* Dataset section *
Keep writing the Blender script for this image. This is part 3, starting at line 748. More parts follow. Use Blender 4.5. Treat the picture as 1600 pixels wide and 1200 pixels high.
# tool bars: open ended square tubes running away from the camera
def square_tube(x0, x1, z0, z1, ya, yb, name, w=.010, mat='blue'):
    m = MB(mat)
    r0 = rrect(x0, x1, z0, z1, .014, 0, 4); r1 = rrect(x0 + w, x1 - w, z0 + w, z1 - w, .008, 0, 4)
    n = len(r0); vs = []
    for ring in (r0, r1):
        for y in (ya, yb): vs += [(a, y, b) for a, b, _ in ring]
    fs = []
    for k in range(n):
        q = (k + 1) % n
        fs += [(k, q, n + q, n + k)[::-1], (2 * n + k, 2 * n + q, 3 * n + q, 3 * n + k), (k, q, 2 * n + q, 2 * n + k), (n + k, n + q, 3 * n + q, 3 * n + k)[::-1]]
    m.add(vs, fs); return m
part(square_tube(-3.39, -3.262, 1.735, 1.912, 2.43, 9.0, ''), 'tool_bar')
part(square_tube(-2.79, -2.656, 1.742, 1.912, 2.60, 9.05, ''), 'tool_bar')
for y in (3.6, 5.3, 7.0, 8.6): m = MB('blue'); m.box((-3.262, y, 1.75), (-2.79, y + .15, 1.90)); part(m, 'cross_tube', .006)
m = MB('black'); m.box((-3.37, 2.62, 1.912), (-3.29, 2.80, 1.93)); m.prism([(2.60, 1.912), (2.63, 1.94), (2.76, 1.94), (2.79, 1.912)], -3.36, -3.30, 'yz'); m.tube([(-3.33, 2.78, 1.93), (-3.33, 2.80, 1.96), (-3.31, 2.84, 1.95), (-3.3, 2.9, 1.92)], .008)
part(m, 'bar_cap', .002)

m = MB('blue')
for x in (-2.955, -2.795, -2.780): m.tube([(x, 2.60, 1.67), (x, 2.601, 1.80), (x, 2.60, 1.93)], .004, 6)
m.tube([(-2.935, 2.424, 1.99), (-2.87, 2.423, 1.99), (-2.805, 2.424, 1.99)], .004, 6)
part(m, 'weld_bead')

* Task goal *
Your task is to quote all of the data word for word.

* Output for this exercise *
Keep writing the Blender script for this image. This is part 3, starting at line 748. More parts follow. Use Blender 4.5. Treat the picture as 1600 pixels wide and 1200 pixels high.
# tool bars: open ended square tubes running away from the camera
def square_tube(x0, x1, z0, z1, ya, yb, name, w=.010, mat='blue'):
    m = MB(mat)
    r0 = rrect(x0, x1, z0, z1, .014, 0, 4); r1 = rrect(x0 + w, x1 - w, z0 + w, z1 - w, .008, 0, 4)
    n = len(r0); vs = []
    for ring in (r0, r1):
        for y in (ya, yb): vs += [(a, y, b) for a, b, _ in ring]
    fs = []
    for k in range(n):
        q = (k + 1) % n
        fs += [(k, q, n + q, n + k)[::-1], (2 * n + k, 2 * n + q, 3 * n + q, 3 * n + k), (k, q, 2 * n + q, 2 * n + k), (n + k, n + q, 3 * n + q, 3 * n + k)[::-1]]
    m.add(vs, fs); return m
part(square_tube(-3.39, -3.262, 1.735, 1.912, 2.43, 9.0, ''), 'tool_bar')
part(square_tube(-2.79, -2.656, 1.742, 1.912, 2.60, 9.05, ''), 'tool_bar')
for y in (3.6, 5.3, 7.0, 8.6): m = MB('blue'); m.box((-3.262, y, 1.75), (-2.79, y + .15, 1.90)); part(m, 'cross_tube', .006)
m = MB('black'); m.box((-3.37, 2.62, 1.912), (-3.29, 2.80, 1.93)); m.prism([(2.60, 1.912), (2.63, 1.94), (2.76, 1.94), (2.79, 1.912)], -3.36, -3.30, 'yz'); m.tube([(-3.33, 2.78, 1.93), (-3.33, 2.80, 1.96), (-3.31, 2.84, 1.95), (-3.3, 2.9, 1.92)], .008)
part(m, 'bar_cap', .002)

m = MB('blue')
for x in (-2.955, -2.795, -2.780): m.tube([(x, 2.60, 1.67), (x, 2.601, 1.80), (x, 2.60, 1.93)], .004, 6)
m.tube([(-2.935, 2.424, 1.99), (-2.87, 2.423, 1.99), (-2.805, 2.424, 1.99)], .004, 6)
part(m, 'weld_bead')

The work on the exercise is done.